Todos os dias encerram lojas em Lisboa. Quem anda pelas ruas depara-se com esse cenário, mas dificilmente está a par da crueza dos números: em média, 16 lojas fecham as portas diariamente na capital; por ano, são mais de 5700. É uma bola-de-neve que está a desertificar zonas da cidade onde o comércio desempenhava um importante papel na vida de bairro. Zonas que, sem comércio e sem pessoas, estão em progressiva degradação.

O problema inquietou suficientemente quatro arquitectas para que se pusessem a trabalhar numa solução – e encontraram-na. O resultado é o projecto Rés-do-Chão, que nesta quinta-feira foi distinguido com o terceiro prémio do FAZ – Ideias de Origem Portuguesa, no valor de dez mil euros (o primeiro e o segundo prémios foram entregues, respectivamente, aos projectos Orquestra XXI e Fruta Feia).
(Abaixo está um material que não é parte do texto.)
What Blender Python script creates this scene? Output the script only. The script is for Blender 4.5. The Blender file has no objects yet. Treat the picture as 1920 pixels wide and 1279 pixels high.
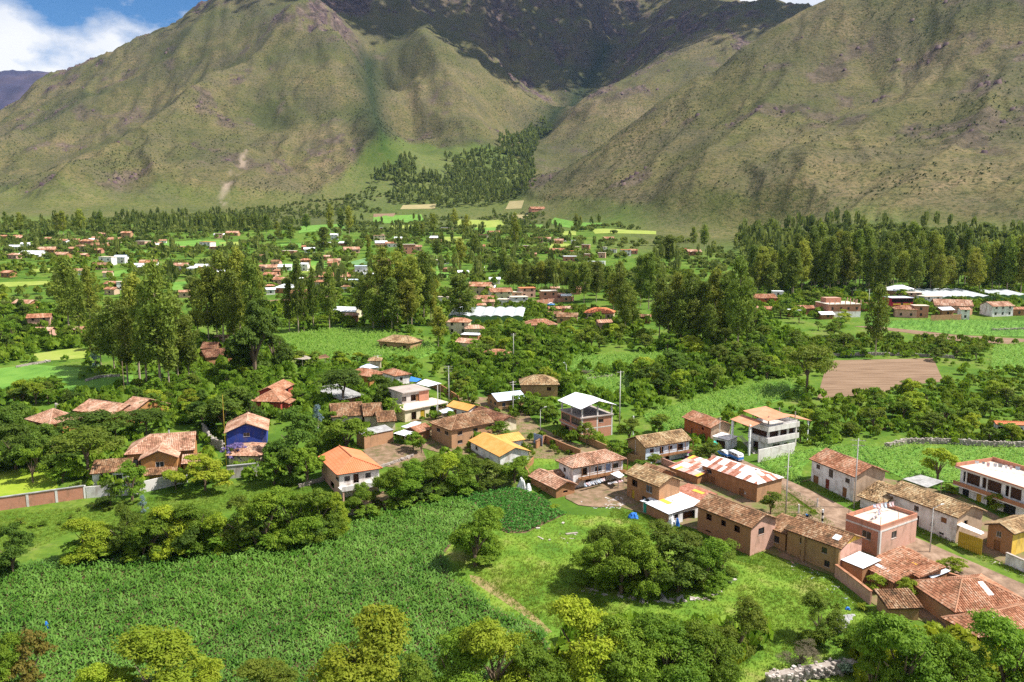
import bpy, math, random
import numpy as np
from mathutils import Vector, Matrix
sc = bpy.context.scene
COL = sc.collection
rnd = random.Random(7)
NP = np.random.default_rng(11)
# ------------------------------------------------------------------ camera
F, CX, CY, CAMZ, S = 1493.0, 960.0, 639.5, 66.0, 0.061
PITCH = math.atan((639.5 - 410.0) / F)
cd = bpy.data.cameras.new('camera'); cam = bpy.data.objects.new('camera', cd); COL.objects.link(cam)
cam.location = (0, 0, CAMZ); cam.rotation_euler = (math.pi / 2 - PITCH, 0, 0)
cd.sensor_width = 36.0; cd.lens = F / 1920 * 36; cd.clip_start = 1.0; cd.clip_end = 30000.0
sc.camera = cam
# ------------------------------------------------------------------ sky, sun, exposure
SUN_EL, SUN_AZ = math.radians(54), math.radians(92)     # azimuth clockwise from +Y: the sun stands to the right
w = bpy.data.worlds.new('World'); sc.world = w; w.use_nodes = True
nt = w.node_tree; nt.nodes.clear()
def wn(t, **k):
    n = nt.nodes.new(t)
    for a, b in k.items(): setattr(n, a, b)
    return n
wo = wn('ShaderNodeOutputWorld'); sky = wn('ShaderNodeTexSky', sky_type='NISHITA', sun_disc=False)
sky.sun_elevation = SUN_EL; sky.sun_rotation = SUN_AZ; sky.altitude = 2800; sky.air_density = 1.0; sky.dust_density = 0.6
b1 = wn('ShaderNodeBackground'); b1.inputs[1].default_value = 0.07
hs = wn('ShaderNodeHueSaturation'); hs.inputs['Saturation'].default_value = 1.35
nt.links.new(sky.outputs[0], hs.inputs['Color']); nt.links.new(hs.outputs[0], b1.inputs[0])
tc = wn('ShaderNodeTexCoord'); mp = wn('ShaderNodeMapping'); mp.inputs['Scale'].default_value = (1, 1, 1.9); mp.inputs['Location'].default_value = (2.7, 1.45, 0.095)
n1 = wn('ShaderNodeTexNoise'); n1.inputs['Scale'].default_value = 2.6; n1.inputs['Detail'].default_value = 9; n1.inputs['Roughness'].default_value = 0.56
nt.links.new(tc.outputs['Generated'], mp.inputs[0]); nt.links.new(mp.outputs[0], n1.inputs['Vector'])
r1 = wn('ShaderNodeValToRGB'); r1.color_ramp.elements[0].position = 0.455; r1.color_ramp.elements[1].position = 0.52
nt.links.new(n1.outputs['Fac'], r1.inputs[0])
n2 = wn('ShaderNodeTexNoise'); n2.inputs['Scale'].default_value = 6.5; n2.inputs['Detail'].default_value = 6
nt.links.new(mp.outputs[0], n2.inputs['Vector'])
r2 = wn('ShaderNodeValToRGB'); r2.color_ramp.elements[0].position = 0.34; r2.color_ramp.elements[1].position = 0.62
r2.color_ramp.elements[0].color = (0.76, 0.80, 0.87, 1); r2.color_ramp.elements[1].color = (1.0, 1.0, 1.0, 1)
nt.links.new(n2.outputs['Fac'], r2.inputs[0])
b2 = wn('ShaderNodeBackground'); b2.inputs[1].default_value = 0.58; nt.links.new(r2.outputs[0], b2.inputs[0])
mx = wn('ShaderNodeMixShader'); nt.links.new(r1.outputs[0], mx.inputs[0]); nt.links.new(b1.outputs[0], mx.inputs[1]); nt.links.new(b2.outputs[0], mx.inputs[2])
nt.links.new(mx.outputs[0], wo.inputs[0])
sl = bpy.data.lights.new('sun', 'SUN'); so = bpy.data.objects.new('sun', sl); COL.objects.link(so)
sl.energy = 5.0; sl.angle = math.radians(0.55); sl.color = (1.0, 0.965, 0.90)
TOSUN = Vector((math.cos(SUN_EL) * math.sin(SUN_AZ), math.cos(SUN_EL) * math.cos(SUN_AZ), math.sin(SUN_EL)))
so.rotation_euler = TOSUN.to_track_quat('Z', 'Y').to_euler(); so.location = (300, 0, 400)
sc.view_settings.view_transform = 'Standard'; sc.view_settings.look = 'None'
sc.view_settings.exposure = 0.86; sc.view_settings.gamma = 1.0
sc.render.engine = 'CYCLES'
try:
    sc.cycles.max_bounces = 6; sc.cycles.diffuse_bounces = 3; sc.cycles.transmission_bounces = 3; sc.cycles.glossy_bounces = 2
    sc.cycles.use_denoising = False; sc.cycles.volume_bounces = 1
except Exception: pass

# ------------------------------------------------------------------ photo -> place
def ray(px, py):
    a = (np.asarray(px, float) - CX) / F; b = (CY - np.asarray(py, float)) / F
    return a, math.cos(PITCH) + b * math.sin(PITCH), b * math.cos(PITCH) - math.sin(PITCH)
CR = dict(a=(0, 680, 3.996), b=(380, 640, 3.996), c=(780, 640, 3.996), d=(1140, 720, 4.567), e=(1480, 780, 4.264), f=(1000, 860, 4.567), g=(1340, 960, 3.31),
          n=(0, 380, 3.996), o=(480, 380, 3.996), p=(960, 380, 3.996), q=(1400, 380, 3.692), A=(1640, 900, 7.99), B=(1640, 520, 8.0), C=(1240, 780, 7.99),
          D=(1440, 880, 7.99), E=(560, 820, 7.99), G=(1260, 740, 8.0), H=(1680, 780, 7.104), w=(0, 0, 1))
def K(c, p): o = CR[c]; return o[0] + p[0] / o[2], o[1] + p[1] / o[2]

# ------------------------------------------------------------------ noise
def _hash(ix, iy, s):
    h = (ix.astype(np.int64) * 374761393 + iy.astype(np.int64) * 668265263 + s * 974634777) & 0x7fffffff
    h = ((h ^ (h >> 13)) * 1274126177) & 0x7fffffff
    return ((h ^ (h >> 16)) & 0xffff) / 65535.0
def vnoise(x, y, s=0):
    ix = np.floor(x); iy = np.floor(y); fx = x - ix; fy = y - iy
    fx = fx * fx * fx * (fx * (fx * 6 - 15) + 10); fy = fy * fy * fy * (fy * (fy * 6 - 15) + 10)
    a = _hash(ix, iy, s); b = _hash(ix + 1, iy, s); c = _hash(ix, iy + 1, s); d = _hash(ix + 1, iy + 1, s)
    return (a + (b - a) * fx) * (1 - fy) + (c + (d - c) * fx) * fy
def fbm(x, y, o=5, s=0, ridged=False):
    r = np.zeros_like(x, dtype=float); amp = 0.5; t = 0
    for k in range(o):
        v = vnoise(x, y, s + k)
        if ridged: v = 1 - np.abs(2 * v - 1)
        r += v * amp; t += amp; amp *= 0.5
        x, y = x * 1.63 + y * 1.21 + 5.3, y * 1.63 - x * 1.21 + 1.7
    return r / t
def sstep(a, b, x): t = np.clip((x - a) / (b - a), 0, 1); return t * t * (3 - 2 * t)

# ------------------------------------------------------------------ terrain heights
def W3(px, py, Y):
    a, b, c = ray(px, py); t = Y / b
    return (a * t, Y, CAMZ + c * t)
CP = []
for px in (-150, 200, 500, 800, 1100, 1400):
    for Y in (450, 650, 850): CP.append((ray(px, 500)[0] * Y, Y, S * Y))
CP += [(ray(px, 500)[0] * 430, 430, S * 430) for px in (1650, 2050)]
for t in """0 415 980;200 408 1100;400 388 1330;550 372 1400;690 335 1560;850 385 1400;850 345 1600;950 312 1800;1000 372 1330;1130 408 1050;1250 440 830;1500 445 690;1700 460 610;1900 480 540
0 205 2600;100 140 2700;205 90 2700;330 50 2700;430 0 2700;560 -60 2750;700 -120 3000;900 -150 3400;-200 330 2300;-250 410 1100
560 70 2350;390 200 1950;260 290 1650;150 350 1400;40 402 1130;200 262 2050;100 330 1800;20 372 1480;330 135 2350;150 232 2180;0 300 1950;-120 370 1600
500 150 2150;520 250 1820;480 330 1520;300 340 1450;640 120 2200;680 200 2000;700 270 1760;714 312 1620;600 300 1620;706 110 2500;722 200 2300;738 270 2020;752 308 1790
800 110 2400;850 180 2200;880 240 2010;850 290 1800;780 240 2080;950 150 2600;960 220 2320;930 265 2080;1005 270 2280;1050 210 2620;1110 140 2980;1150 80 3280;1180 20 3500
900 60 2850;1000 70 2980;1080 90 3060;1000 -20 3200;1080 -30 3300;800 20 2750;650 40 2600;1180 -60 3700;1300 -40 3700
1008 288 2080;1070 222 2250;1147 164 2400;1250 100 2600;1300 40 2850;1400 8 2950;1480 4 3000;1560 28 3050;1240 20 3200;1200 60 3150;1100 258 2060;1200 186 2200;1300 116 2350;1400 56 2500;1500 28 2650
994 357 1400;1070 305 1430;1140 265 1450;1220 208 1480;1300 157 1500;1417 78 1550;1533 25 1600;1614 0 1650;1750 -70 1700;1900 -130 1700;2150 -160 1700
1150 360 1150;1300 330 1050;1300 250 1260;1450 200 1260;1500 330 950;1600 120 1350;1700 200 1150;1700 300 940;1850 100 1200;1900 200 1000;1900 330 760;1800 400 690;1650 400 760;2100 200 900;2150 400 600""".replace('\n', ';').split(';'):
    CP.append(W3(*map(float, t.split())))
for px, Y, dz, pr in ((1220, 1720, -110, 208), (1417, 1820, -140, 78), (1600, 1950, -160, 0), (1120, 1640, -70, 275), (1300, 1780, -130, 157), (1520, 1900, -150, 30), (1800, 2000, -60, -60), (300, 3100, -60, 60), (600, 3500, 0, -60), (100, 3200, -200, 140), (1500, 3500, -120, 10)):
    x, y, z = W3(px, pr, Y - 130 if Y < 2500 else Y - 400); CP.append((ray(px, 300)[0] * Y, Y, z + dz))
CP = np.array(CP)
def _tps(r2): return np.where(r2 > 0, r2 * np.log(np.maximum(r2, 1e-9)), 0)
_sc = 1000.0
_c = CP[:, :2] / _sc
_n = len(_c)
_Km = _tps(((_c[:, None] - _c[None]) ** 2).sum(-1)) + np.eye(_n) * 2e-4
_Pm = np.hstack([np.ones((_n, 1)), _c])
_A = np.vstack([np.hstack([_Km, _Pm]), np.hstack([_Pm.T, np.zeros((3, 3))])])
_w = np.linalg.solve(_A, np.concatenate([CP[:, 2], np.zeros(3)]))
NA, NR = 500, 520
ANG = np.linspace(-0.86, 0.86, NA)                       # x / y
RAD = np.concatenate([np.linspace(-60, 420, 60, endpoint=False), 420 * (4300 / 420) ** np.linspace(0, 1, NR - 60)])
YY = np.repeat(RAD[:, None], NA, 1); AA = np.repeat(ANG[None], NR, 0)
XX = AA * np.maximum(YY, 0) + np.sign(AA) * np.clip(160 - YY, 0, 220) * np.abs(AA) / 0.86
_q = np.stack([XX.ravel(), YY.ravel()], 1) / _sc
_z = np.zeros(len(_q))
for i in range(0, len(_q), 60000):
    qq = _q[i:i + 60000]
    _z[i:i + 60000] = _tps(((qq[:, None] - _c[None]) ** 2).sum(-1)) @ _w[:_n] + _w[_n] + qq @ _w[_n + 1:]
_z = _z.reshape(YY.shape)
PL = S * YY
wgt = sstep(430, 640, YY)
ZZ = PL * (1 - wgt) + np.maximum(_z, PL - 12) * wgt
FAN = sstep(-0.24, -0.17, AA) * (1 - sstep(-0.005, 0.03, AA))
FH = np.interp(YY, [1100, 1300, 1450, 1600, 1800, 2000], [0, 14, 28, 46, 84, 84]); MTN = sstep(3, 24, ZZ - PL - FAN * FH)
def WL(s): return [W3(*map(float, t.split()))[:2] for t in s.split(';')]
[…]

O plano é simples: devolver as ruas às pessoas. Havia mais um projecto entre os finalistas com o mesmo objectivo. Foi o método proposto para o fazer que entusiasmou o júri do concurso da Fundação Gulbenkian e da Cotec – Associação Empresarial. “A nossa missão é ocupar pisos térreos comerciais vazios através de um novo modelo de arrendamento comercial, fazendo uma ponte entre proprietários e arrendatários”, começa por explicar Marta Pavão.

“Uma das coisas que sabemos é que muitos dos proprietários hoje em dia só estão dispostos a fazer arrendamentos longos, de dois, três, quatro anos, ou a vender. Os arrendatários não querem, e não podem, assumir o risco de arrendar por longos períodos de tempo. O Rés-do-Chão tenta resolver esse problema do mercado, criando esta ponte entre os dois”, aprofunda Sara Brandão, numa conversa a cinco com o PÚBLICO.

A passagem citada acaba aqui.